King David had the heart of a true worshiper. He loved God, and he loved to praise and worship God. His worship writing and career didn't begin with his rise from the fields, but while he was alone in those fields, writing songs of praise and watching over the sheep. He failed miserably at times, but he tried to live a life of worship and obedience to God.  He did what God called him to do in the most Godly way possible, and God used him to save the chosen nation of Israel from the Philistines. He became a warrior king because that's where God called him to serve, but his heart was the heart of a poet worshiper. His dream was to build a beautiful and permanent temple to replace the transient tent and give God a glorious place for the people to worship Him in. He gathered all the materials and made the plans. This temple would be one of the great wonders of the world. This would be the ultimate architectural poem of praise for the glory of God, and it was all he wanted to do before he died. This was the dream in the heart of the man known as a man after God's own heart. It was a good dream. And God said no.

God didn't just say no, he said that because David had done what God required of him, he had disqualified himself. You did what I told you to do and are therefore the wrong person to have this dream. That's what God told him. Are you waiting for me to say, just kidding, and show how obeying God and living a life of service to the calling on his life didn't cost David that dream? It's not going to happen.

Then King David rose to his feet and said, “Hear me, my brethren and my people: I had it in my heart to build a house of rest for the ark of the covenant of the Lord, and for the footstool of our God, and had made preparations to build it. But God said to me, ‘You shall not build a house for My name, because you have been a man of war and have shed blood.’
- I Chronicles 28:3-4

See? I wasn't kidding. God called David to be king and to defend Israel from her enemies. David said whatever You want me to do, O Lord, I will do, with Your help. He stood before Goliath with a sling and started down the warrior road that caused the worshiper in him to be less what he was known for, despite it being his truest self. Then the dream of that worshiper died because the warrior obeyed. How hard that must have been.  I look to this example, because this is one where God said no, when God took David's dream, after he had made the plans and preparations and got the provisions, after he had gotten so close, and said no. That has to be the most difficult kind of dream to see die. That to me is a harder dream to let go of with a right spirit than one where we know it's our fault.

I have dreams that died because of my choices and actions while I was living outside God's will as a slave to my addictions. I killed more than one passion and dream. And none of those hurt or are as difficult a weight to bear for me as one dream where God said no. But no dream is easily dismissed with a joyful heart of praise, no matter whose fault it is that it failed to come true. So I look to David and try to follow his steps in this dance from pain to praise. Turning the page to I Chronicles 29 David's prayer of response to God killing the desire of his heart is recorded. You can read it in 1 Chronicles 29:10-20. It's a great example for all of us who have had a dream or dreams die, for whatever reason.
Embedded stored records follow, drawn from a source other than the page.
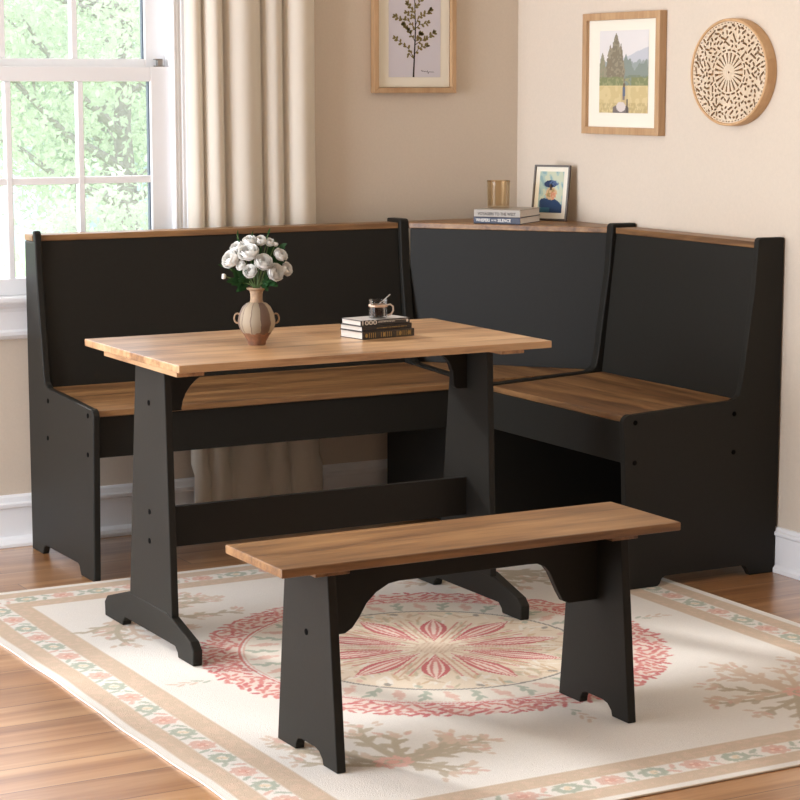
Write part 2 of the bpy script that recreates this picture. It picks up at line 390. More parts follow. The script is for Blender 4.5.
def window(name, x0, x1, detail=True):
    w = bpy.data.objects.new(name, None); C.objects.link(w); w.location = (x0, WY, OP0); w['kind'] = 'structure'
    g0, g1 = x0 + .061, x1 - .061; pw = (g1 - g0) / 3
    def sash(nm, y0, y1, zb, g0z, g1z, zt):
        bm = bmesh.new()
        box(bm, x0, g0, y0, y1, zb, zt); box(bm, g1, x1, y0, y1, zb, zt)
        box(bm, g0, g1, y0, y1, zb, g0z); box(bm, g0, g1, y0, y1, g1z, zt)
        for k in (1, 2): box(bm, g0 + pw * k - .009, g0 + pw * k + .009, y0 + .004, y1 - .006, g0z, g1z)
        zm = (g0z + g1z) / 2 - .004
        box(bm, g0, g1, y0 + .005, y1 - .007, zm - .01, zm + .01)
        s = obj(nm, bm, M['white'], w, .002)
        part('glass_pane', M['pane'], s, (g0, g1, (y0 + y1) / 2 + .004, (y0 + y1) / 2 + .006, g0z, g1z))
        # dark glazing gasket at the sides
        part('gasket', M['gasket'], s, (g1 - .004, g1, y0 + .012, y1 - .008, g0z, g1z), (g0, g0 + .004, y0 + .012, y1 - .008, g0z, g1z))
        return s
    lo = sash('lower_sash', WY, WY + .035, .717, .765, 1.318, 1.36)
    up = sash('upper_sash', WY + .037, WY + .072, 1.343, 1.383, 1.93, OP1)
    # jamb box round the sashes
    part('jamb', M['white'], w, (x1, x1 + .006, WY - .001, WY + .149, OP0, OP1), (x0 - .006, x0, WY - .001, WY + .149, OP0, OP1),
         (x0, x1, WY - .001, WY + .149, OP1, OP1 + .006), (x0, x1, WY + .002, WY + .149, OP0 + .002, .717),
         (x1 - .006, x1, WY + .073, WY + .149, .717, OP1), (x0, x0 + .006, WY + .073, WY + .149, .717, OP1))
    # fluted casing
    bm = bmesh.new()
    outer = {1: name == 'window_1', -1: name == 'window_3'}
    for a, s in ((x1, 1), (x0, -1)):
        prof = [(0, 0), (0, .018), (.006, .022), (.012, .018), (.02, .018), (.022, .014), (.028, .014), (.03, .018), (.04, .018), (.044, .024), (.058, .024), (.063, .012), (.063, 0)]
        if not outer[s]: prof = [(0, 0), (0, .018), (.006, .022), (.012, .018), (.02, .018), (.022, .014), (.0325, .014), (.0325, 0)]
        prism(bm, [(a + s * u, WY - d) for u, d in prof], 2, .717, OP1)
    hx0, hx1 = x0 - (.063 if outer[-1] else .0325), x1 + (.063 if outer[1] else .0325)
    box(bm, hx0, hx1, WY - .022, WY, OP1, OP1 + .075)
    obj('casing', bm, M['white'], w, .0015)
    part('sill', M['white'], w, (x0 - (.075 if outer[-1] else .0325), x1 + (.075 if outer[1] else .0325), WY - .05, WY + .002, .698, .717), bevel=.006)
    bm = bmesh.new()
    ap = [(0, .698), (.03, .698), (.03, .69), (.02, .682), (.017, .672), (.017, .622), (.024, .616), (.024, .606), (.016, .598), (0, .592)]
    prism(bm, [(WY - d, z) for d, z in ap], 0, x0 - (.06 if outer[-1] else .0325), x1 + (.06 if outer[1] else .0325))
    obj('apron', bm, M['white'], w, .001)
    # small tilt latch standing on the meeting rail
    bm = bmesh.new()
    box(bm, x1 - .040, x1 - .012, WY + .006, WY + .028, 1.36, 1.364)
    box(bm, x1 - .034, x1 - .018, WY + .009, WY + .025, 1.364, 1.380); box(bm, x1 - .042, x1 - .018, WY + .009, WY + .025, 1.380, 1.3835)
    obj('sash_latch', bm, M['steel'], lo, .001)
    return w
for i, (a, b) in enumerate(SX): window('window_%d' % (i + 1), a, b)

# ------------------------------------------------------------------ curtain
def curtain():
    bm = bmesh.new()
    # fold edges (x) and how far each bulges
    folds = [(-1.150, -1.098, .6), (-1.098, -1.030, .9), (-1.030, -.905, 1.0), (-.905, -.835, .8), (-.835, -.728, .95)]
    prof = []
    for x0, x1, a in folds:
        for i in range(16):
            t = i / 16; prof.append((x0 + (x1 - x0) * t, a * (abs(math.sin(PI * t ** .85)) ** .75)))
    prof.append((folds[-1][1], 0))
    zs = [.055, .1, .16, .19, .4, .6, .8, .95, 1.1, 1.3, 1.6, 1.9, 2.2]
    grid = []
    for z in zs:
        lo = z < .17
        base, amp, k = (.032, .028, 0) if lo else (.057, .051, 1)
        row = []
        for j, (x, d) in enumerate(prof):
            xx = x + .004 * math.sin(z * 2.1 + j * .02)
            row.append(bm.verts.new((xx, base - amp * d, z)))
        grid.append(row)
    for r0, r1 in zip(grid, grid[1:]):
        for j in range(len(prof) - 1): bm.faces.new((r0[j], r0[j + 1], r1[j + 1], r1[j]))
    o = obj('curtain', bm, M['curtain'], None, smooth=180)
    md = o.modifiers.new('cloth', 'SOLIDIFY'); md.thickness = .0022; md.offset = 0
    return tag(o, 'cream pleated curtain hanging beside the window behind the long bench back', 'curtain')
curtain()

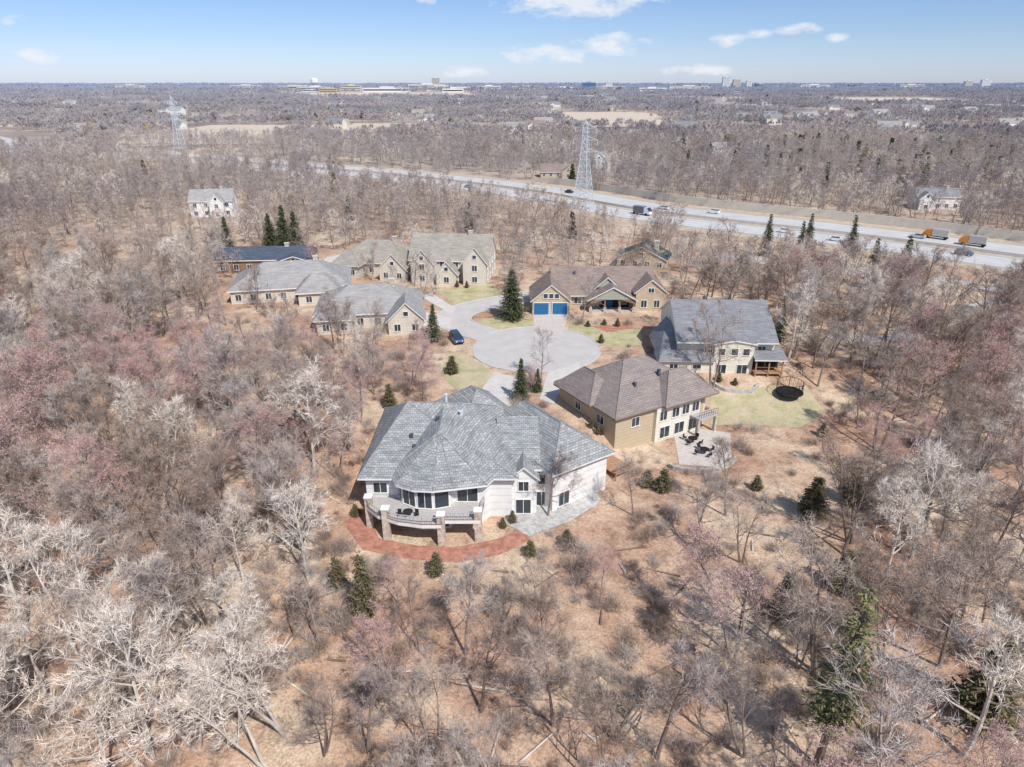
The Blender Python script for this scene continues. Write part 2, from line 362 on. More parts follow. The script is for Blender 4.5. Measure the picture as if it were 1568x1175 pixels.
b=B(); ribbon(b,fr2,0,8,.05,M['street']); ribbon(b,fr,0,4,.05,M['conc']); b.obj('frontage_road'); CLEARL+= [(fr2,9),(offs(fr2,12),8),(fr,4)]
ir=smooth([(-420,470),(-380,520),(-420,600),(-520,700)],10); ir2=smooth([(-500,430),(-380,500),(-300,560),(-180,600)],10)
b=B(); ribbon(b,ir,0,18,.3,M['hwy']); ribbon(b,ir2,0,18,.35,M['hwy']); b.obj('interchange_ramp'); CLEARL+=[(ir,40),(ir2[:20],36)]
# ---------------- houses
def clearh(x,y,hw,hd,a=0): CLEARR.append((x,y,hw,hd,a))
def vents(b,pts,m=None):
    for x,y,z in pts: b.box(x-.2,x+.2,y-.2,y+.2,z-.5,z+.45,m or M['darkroof']); 
# 1 main white house
rt=root('white_house',-8,78); clearh(-8,78,12,13); clearh(5,79.5,7.5,12,35)
WA=(4.0,80.3,35)
w=B(); w.box(-17.6,0,70.3,88,-3.8,2.9,M['white'])
bow=[(-14.0,71),(-13.0,68.7),(-11.2,67.6),(-9.2,67.4),(-7.3,68.0),(-6.9,69),(-3.6,68.9),(-2.2,71)]
w.ext(bow,-3.8,2.85,M['white'])
w.box(-1,4.6,72.5,80,-3.8,2.6,M['white'])
w.box(-.2,3.0,70.9,72.6,-3.8,2.3,M['white'])
w.tf(*WA); w.box(-4.4,4.4,-8.0,8.0,-3.8,2.8,M['white']); w.tf()
w.obj('walls',rt)
r=B(); hip(r,-17.6,0,70.3,88,2.9,5.1,M['shake'],.8,ridge=((-13.5,80),(-5,79.5)))
E=[(-14.9,70.9),(-13.6,68.0),(-11.5,66.9),(-9.1,66.7),(-6.7,67.2),(-2.9,68.0),(-1.3,71),(-.6,74)]
vs=[(x,y,2.98) for x,y in E]+[(-8.8,73.2,7.3),(-8.8,80,7.9),(-14.9,74,2.98)]
fs=[(i,i+1,8) for i in range(6)]+[(6,7,9,8),(10,0,8,9)]
r.poly(vs,fs,M['shake'])
r.poly([(x,y,2.98) for x,y in E]+[(x,y,2.74) for x,y in E],[(i,i+1,9+i,8+i) for i in range(7)]+[tuple(range(8,16))],M['trim'])
for i in range(6): r.cyl((E[i][0],E[i][1],3),(-8.8,73.2,7.32),.09,.09,5,M['shake'])
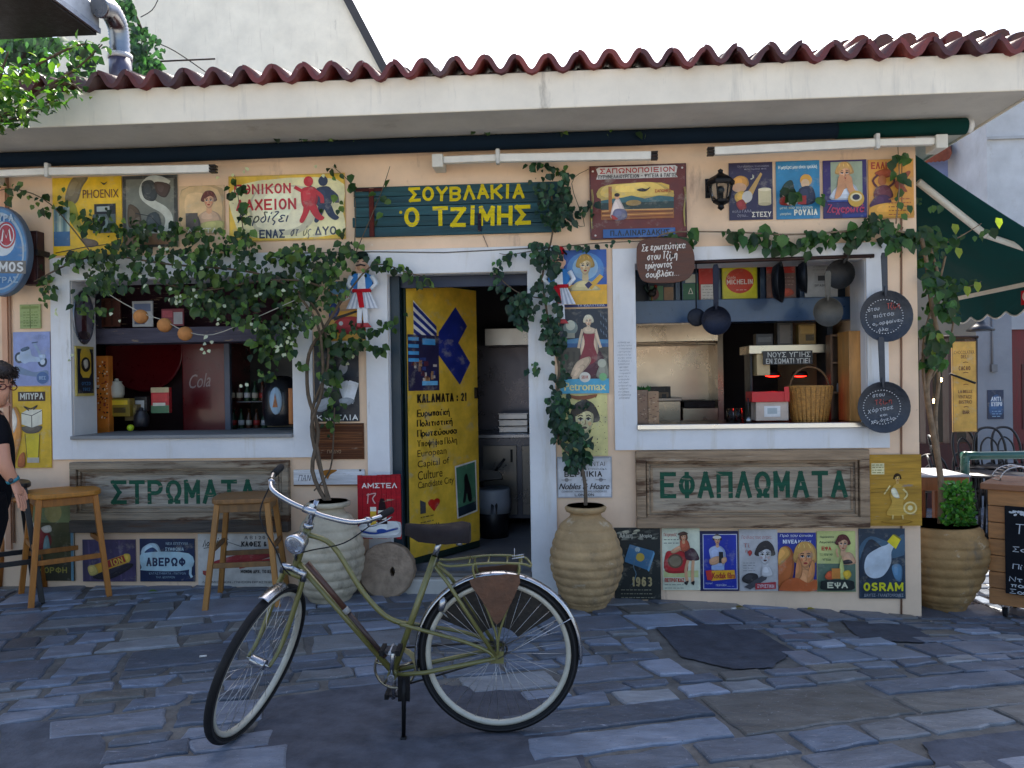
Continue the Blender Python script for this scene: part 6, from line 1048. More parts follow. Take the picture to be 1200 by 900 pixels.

David's response to the dying dream was to pray. He opened to the prayer with praise, acknowledging God's greatness and sovereignty. When we give ourselves completely to him and make our lives a living sacrifice we give up our right to resent not getting what we want. David gave thanks to God for being called to serve Him, for being a chosen people, even though there really wasn't anything special about the Israelites or David. They were small and ordinary, except God chose them and used them for His glory. David gave thanks for that, even though it was that very calling that caused his disqualification to have the dream. David recognized that the worst day in service to His Creator and for God's glory was better than the fulfillment of any personal dream.

Then he gave it all to God again. Here Lord is the provision I made for my dream, it's Yours. I give you all of me, the good and the bad and all of my dreams and plans and provisions to do with what You will, even though I know what You will is different than what I was wanting. It is Jesus saying is there another way? OK, Your will not mine be done, Daddy. It is the place of picking up our cross and following Him that we must get to before the bitterness of dying dreams can fade. David then turned his prayer toward the people. He prayed for others, and got out of self. He prayed for the people that God called him to serve and then for the one who  would get to have his dream. That's right. David prayed for Solomon, the son who would inherit David's dream. Instead of resenting the one who had what he could not have, David prayed a blessing over the man who would take his place and have what he God denied him. Finally, after praising God and giving everything to Him once more, and then praying for others, letting go of self, David called for those who could hear him, those under his realm, those within his sphere of influence to follow his lead and bless, praise and worship the God who is worthy to be praised.

Praising God from the graveside of your greatest dream is a difficult thing to do at times,  but it is the path to recovering from such a heavy loss. Mourn. But never take your eyes off the one who can turn our mourning into dancing, who can bring beauty from ashes of burnt up dreams and joy from sorrow. Give God the right to say no, not just to our will but our dreams, and despite how it may feel, we will see God do more with our life than what we would have had if all our dreams came true. Our life can be more satisfying, more fulfilling, more worth living with every dream we ever had dying a slow and painful death in sacrifice to God's plans, than it could ever be outside His will, even if every dream came true. That doesn't mean it may not still hurt, that the hole in our heart isn't real. But that pain is not the end. The Holy Spirit is called the Comforter. Let Him be the Comfort you need for the pain of dreams that don't come true.